• _MATERIAL PROVIDED_:
┏━━

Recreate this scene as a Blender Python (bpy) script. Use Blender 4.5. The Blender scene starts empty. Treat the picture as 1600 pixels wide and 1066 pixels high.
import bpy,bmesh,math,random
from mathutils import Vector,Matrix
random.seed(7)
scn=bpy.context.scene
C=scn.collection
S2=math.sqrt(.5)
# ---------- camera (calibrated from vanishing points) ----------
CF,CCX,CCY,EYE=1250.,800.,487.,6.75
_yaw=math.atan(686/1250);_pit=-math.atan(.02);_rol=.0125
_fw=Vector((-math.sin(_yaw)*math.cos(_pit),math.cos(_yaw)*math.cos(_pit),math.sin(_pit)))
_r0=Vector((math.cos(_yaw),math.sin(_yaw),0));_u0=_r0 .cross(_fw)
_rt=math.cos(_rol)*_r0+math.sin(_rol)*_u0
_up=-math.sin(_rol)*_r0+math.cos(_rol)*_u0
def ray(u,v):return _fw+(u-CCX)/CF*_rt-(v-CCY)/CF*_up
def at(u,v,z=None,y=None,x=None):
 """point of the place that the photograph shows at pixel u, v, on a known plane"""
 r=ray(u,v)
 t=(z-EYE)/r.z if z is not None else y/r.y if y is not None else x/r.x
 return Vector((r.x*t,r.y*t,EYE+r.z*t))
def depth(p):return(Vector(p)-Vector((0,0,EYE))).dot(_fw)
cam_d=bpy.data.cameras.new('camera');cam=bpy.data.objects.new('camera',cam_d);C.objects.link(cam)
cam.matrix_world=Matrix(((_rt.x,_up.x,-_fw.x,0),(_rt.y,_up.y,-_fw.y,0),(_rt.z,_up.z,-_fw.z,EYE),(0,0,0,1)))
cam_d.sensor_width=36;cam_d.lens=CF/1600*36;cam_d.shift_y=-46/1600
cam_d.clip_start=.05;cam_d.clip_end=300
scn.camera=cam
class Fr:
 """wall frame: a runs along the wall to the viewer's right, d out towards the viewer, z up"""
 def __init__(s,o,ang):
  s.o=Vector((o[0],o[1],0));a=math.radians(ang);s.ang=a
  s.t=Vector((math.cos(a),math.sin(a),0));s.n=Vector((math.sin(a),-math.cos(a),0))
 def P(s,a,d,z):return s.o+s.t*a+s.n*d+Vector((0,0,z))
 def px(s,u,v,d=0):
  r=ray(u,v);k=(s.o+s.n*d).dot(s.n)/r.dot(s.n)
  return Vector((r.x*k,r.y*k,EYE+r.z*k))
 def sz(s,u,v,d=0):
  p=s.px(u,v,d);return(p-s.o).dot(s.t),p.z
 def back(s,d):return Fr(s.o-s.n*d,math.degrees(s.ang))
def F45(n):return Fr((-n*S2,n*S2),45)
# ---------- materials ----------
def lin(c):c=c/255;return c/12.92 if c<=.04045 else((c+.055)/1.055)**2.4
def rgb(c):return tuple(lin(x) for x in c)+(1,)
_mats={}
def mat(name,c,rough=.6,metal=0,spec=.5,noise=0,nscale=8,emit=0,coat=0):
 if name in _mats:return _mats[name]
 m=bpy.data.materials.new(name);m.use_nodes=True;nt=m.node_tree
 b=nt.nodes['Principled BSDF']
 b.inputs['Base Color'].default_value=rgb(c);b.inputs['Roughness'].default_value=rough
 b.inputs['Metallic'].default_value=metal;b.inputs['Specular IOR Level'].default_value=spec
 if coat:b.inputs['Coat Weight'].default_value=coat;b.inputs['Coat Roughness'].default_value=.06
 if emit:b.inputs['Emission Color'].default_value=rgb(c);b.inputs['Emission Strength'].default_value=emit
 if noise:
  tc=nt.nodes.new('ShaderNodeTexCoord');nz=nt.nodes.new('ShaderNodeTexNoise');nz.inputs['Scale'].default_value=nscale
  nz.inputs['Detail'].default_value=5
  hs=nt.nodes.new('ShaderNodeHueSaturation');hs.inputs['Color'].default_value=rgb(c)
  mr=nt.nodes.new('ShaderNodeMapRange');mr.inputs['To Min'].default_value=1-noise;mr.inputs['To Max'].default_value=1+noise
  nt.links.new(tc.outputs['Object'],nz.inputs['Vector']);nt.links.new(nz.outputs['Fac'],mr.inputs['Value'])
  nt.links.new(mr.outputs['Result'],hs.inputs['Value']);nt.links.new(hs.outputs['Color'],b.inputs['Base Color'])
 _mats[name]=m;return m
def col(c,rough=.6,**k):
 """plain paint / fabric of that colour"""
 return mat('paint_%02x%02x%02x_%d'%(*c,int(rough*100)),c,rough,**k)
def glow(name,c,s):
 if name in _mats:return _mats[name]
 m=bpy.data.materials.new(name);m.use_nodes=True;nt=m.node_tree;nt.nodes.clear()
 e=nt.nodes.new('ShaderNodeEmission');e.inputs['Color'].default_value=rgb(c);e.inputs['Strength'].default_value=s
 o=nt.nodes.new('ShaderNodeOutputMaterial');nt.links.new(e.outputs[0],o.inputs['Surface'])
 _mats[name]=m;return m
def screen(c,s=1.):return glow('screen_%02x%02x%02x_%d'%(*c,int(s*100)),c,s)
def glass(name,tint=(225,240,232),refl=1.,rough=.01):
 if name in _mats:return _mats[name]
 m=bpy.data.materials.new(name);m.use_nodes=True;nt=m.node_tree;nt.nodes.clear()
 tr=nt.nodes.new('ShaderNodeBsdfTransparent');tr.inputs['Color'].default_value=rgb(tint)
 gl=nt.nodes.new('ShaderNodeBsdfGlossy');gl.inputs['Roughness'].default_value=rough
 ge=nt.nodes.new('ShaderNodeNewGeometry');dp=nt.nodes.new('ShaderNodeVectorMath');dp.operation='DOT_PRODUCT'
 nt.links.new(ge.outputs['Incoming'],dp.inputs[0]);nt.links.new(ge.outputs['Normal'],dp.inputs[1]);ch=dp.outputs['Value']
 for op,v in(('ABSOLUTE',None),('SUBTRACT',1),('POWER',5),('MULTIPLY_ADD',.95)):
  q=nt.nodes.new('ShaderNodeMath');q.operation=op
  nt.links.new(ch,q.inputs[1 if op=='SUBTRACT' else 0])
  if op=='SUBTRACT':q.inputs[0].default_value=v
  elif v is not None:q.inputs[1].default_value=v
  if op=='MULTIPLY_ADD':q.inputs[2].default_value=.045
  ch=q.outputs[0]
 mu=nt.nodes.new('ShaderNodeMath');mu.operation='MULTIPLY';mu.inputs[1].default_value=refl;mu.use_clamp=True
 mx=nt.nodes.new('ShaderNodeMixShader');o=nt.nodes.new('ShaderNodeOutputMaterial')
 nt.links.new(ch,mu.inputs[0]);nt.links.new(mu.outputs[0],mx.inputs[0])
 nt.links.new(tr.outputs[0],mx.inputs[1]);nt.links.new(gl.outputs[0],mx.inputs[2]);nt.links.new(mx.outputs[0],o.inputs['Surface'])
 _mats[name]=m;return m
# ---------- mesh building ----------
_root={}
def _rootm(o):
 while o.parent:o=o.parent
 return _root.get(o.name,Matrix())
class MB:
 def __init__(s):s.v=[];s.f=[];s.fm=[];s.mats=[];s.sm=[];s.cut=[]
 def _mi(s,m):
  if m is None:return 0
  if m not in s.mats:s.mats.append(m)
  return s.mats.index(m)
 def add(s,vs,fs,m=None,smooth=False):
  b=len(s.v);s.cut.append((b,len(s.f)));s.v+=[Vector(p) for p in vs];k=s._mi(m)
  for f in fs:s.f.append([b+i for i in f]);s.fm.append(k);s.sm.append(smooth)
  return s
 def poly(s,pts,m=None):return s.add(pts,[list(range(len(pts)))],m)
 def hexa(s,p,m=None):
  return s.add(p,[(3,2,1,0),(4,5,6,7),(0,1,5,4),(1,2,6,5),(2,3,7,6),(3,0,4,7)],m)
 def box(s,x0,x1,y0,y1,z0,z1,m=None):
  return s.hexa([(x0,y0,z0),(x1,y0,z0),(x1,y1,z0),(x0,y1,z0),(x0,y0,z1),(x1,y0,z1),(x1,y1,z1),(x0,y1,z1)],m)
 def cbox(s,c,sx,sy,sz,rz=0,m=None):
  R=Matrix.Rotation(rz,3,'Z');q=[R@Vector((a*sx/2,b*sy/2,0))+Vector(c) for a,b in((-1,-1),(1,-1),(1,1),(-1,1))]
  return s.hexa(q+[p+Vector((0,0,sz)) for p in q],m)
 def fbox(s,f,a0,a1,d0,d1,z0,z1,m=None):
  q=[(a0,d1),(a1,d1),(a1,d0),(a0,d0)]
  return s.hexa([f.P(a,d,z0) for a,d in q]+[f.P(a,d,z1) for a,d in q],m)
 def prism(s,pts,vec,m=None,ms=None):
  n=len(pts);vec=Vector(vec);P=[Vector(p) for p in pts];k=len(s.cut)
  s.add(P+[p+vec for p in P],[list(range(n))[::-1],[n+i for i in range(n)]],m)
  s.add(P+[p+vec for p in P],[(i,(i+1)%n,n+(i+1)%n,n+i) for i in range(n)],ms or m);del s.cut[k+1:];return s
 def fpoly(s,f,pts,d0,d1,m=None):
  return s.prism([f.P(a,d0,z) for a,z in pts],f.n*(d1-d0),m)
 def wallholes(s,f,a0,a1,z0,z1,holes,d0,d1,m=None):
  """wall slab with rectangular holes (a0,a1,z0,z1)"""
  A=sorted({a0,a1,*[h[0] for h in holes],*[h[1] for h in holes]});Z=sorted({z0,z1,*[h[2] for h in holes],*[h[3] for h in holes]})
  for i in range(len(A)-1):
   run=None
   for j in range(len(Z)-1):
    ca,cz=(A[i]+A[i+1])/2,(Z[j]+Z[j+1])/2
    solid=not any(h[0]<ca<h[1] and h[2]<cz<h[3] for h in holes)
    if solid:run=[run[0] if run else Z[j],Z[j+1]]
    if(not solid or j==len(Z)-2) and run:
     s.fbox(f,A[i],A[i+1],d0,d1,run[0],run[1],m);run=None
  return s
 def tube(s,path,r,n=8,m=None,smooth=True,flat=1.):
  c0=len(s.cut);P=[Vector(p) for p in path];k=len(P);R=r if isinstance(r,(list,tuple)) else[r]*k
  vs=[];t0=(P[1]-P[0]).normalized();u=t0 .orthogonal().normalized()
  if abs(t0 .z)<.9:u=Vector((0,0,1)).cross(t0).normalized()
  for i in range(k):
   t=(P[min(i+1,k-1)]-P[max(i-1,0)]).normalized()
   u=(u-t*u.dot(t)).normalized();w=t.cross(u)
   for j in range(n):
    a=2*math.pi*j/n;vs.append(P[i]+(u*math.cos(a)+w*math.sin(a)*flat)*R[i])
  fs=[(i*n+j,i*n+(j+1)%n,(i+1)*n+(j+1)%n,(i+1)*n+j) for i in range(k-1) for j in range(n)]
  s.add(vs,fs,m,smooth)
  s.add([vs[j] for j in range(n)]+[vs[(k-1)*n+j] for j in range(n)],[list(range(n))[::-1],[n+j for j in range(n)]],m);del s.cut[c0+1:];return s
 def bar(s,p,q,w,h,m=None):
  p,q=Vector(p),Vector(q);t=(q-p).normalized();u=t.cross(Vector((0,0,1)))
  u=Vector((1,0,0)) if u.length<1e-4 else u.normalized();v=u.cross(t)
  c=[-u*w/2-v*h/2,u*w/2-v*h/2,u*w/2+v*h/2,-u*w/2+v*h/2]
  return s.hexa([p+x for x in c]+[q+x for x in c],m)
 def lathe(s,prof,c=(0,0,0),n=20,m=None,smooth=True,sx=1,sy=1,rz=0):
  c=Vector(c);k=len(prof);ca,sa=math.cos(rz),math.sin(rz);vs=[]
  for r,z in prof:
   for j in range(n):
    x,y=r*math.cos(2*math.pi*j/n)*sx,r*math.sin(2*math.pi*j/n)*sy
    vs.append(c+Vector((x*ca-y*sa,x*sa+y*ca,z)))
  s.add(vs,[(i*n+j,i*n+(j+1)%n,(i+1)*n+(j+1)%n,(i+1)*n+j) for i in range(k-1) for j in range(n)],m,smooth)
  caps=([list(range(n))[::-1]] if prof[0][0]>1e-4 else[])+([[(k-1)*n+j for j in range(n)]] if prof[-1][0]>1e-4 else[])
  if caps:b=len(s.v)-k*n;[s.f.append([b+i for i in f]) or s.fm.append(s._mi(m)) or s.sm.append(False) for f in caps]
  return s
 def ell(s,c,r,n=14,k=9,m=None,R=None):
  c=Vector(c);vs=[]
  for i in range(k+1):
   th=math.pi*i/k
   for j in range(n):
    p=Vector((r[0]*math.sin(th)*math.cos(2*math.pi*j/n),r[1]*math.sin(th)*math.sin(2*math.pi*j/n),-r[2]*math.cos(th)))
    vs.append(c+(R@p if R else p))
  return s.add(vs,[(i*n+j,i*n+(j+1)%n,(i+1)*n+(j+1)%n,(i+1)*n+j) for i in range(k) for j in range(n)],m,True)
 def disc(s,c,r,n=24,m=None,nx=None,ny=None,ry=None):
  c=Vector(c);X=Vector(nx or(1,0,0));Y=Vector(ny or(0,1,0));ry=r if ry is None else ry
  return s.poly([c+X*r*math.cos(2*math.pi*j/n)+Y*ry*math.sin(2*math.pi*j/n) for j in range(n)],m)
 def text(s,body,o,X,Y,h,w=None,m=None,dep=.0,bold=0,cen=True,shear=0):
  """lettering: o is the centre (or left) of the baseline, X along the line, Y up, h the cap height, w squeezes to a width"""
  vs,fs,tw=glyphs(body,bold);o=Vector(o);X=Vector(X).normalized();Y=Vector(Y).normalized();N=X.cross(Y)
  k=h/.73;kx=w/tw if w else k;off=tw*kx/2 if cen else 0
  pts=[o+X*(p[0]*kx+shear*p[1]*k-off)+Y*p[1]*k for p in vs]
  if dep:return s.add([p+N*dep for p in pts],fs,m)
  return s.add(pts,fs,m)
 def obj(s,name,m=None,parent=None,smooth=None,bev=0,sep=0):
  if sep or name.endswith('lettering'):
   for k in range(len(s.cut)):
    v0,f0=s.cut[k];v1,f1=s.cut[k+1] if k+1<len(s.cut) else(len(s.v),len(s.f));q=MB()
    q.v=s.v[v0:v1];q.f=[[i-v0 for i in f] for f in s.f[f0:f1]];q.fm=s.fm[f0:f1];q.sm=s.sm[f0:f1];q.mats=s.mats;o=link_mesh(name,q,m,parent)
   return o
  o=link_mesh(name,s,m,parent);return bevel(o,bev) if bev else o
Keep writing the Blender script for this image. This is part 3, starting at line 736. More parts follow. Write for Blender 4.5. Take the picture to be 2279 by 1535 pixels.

┗━━

• _TASK OBJECTIVE_: The lines to collect are those holding the string "pixels"; copy them all.

• _SOLUTION TO THIS TASK_:
Recreate this scene as a Blender Python (bpy) script. Use Blender 4.5. The Blender scene starts empty. Treat the picture as 1600 pixels wide and 1066 pixels high.
Keep writing the Blender script for this image. This is part 3, starting at line 736. More parts follow. Write for Blender 4.5. Take the picture to be 2279 by 1535 pixels.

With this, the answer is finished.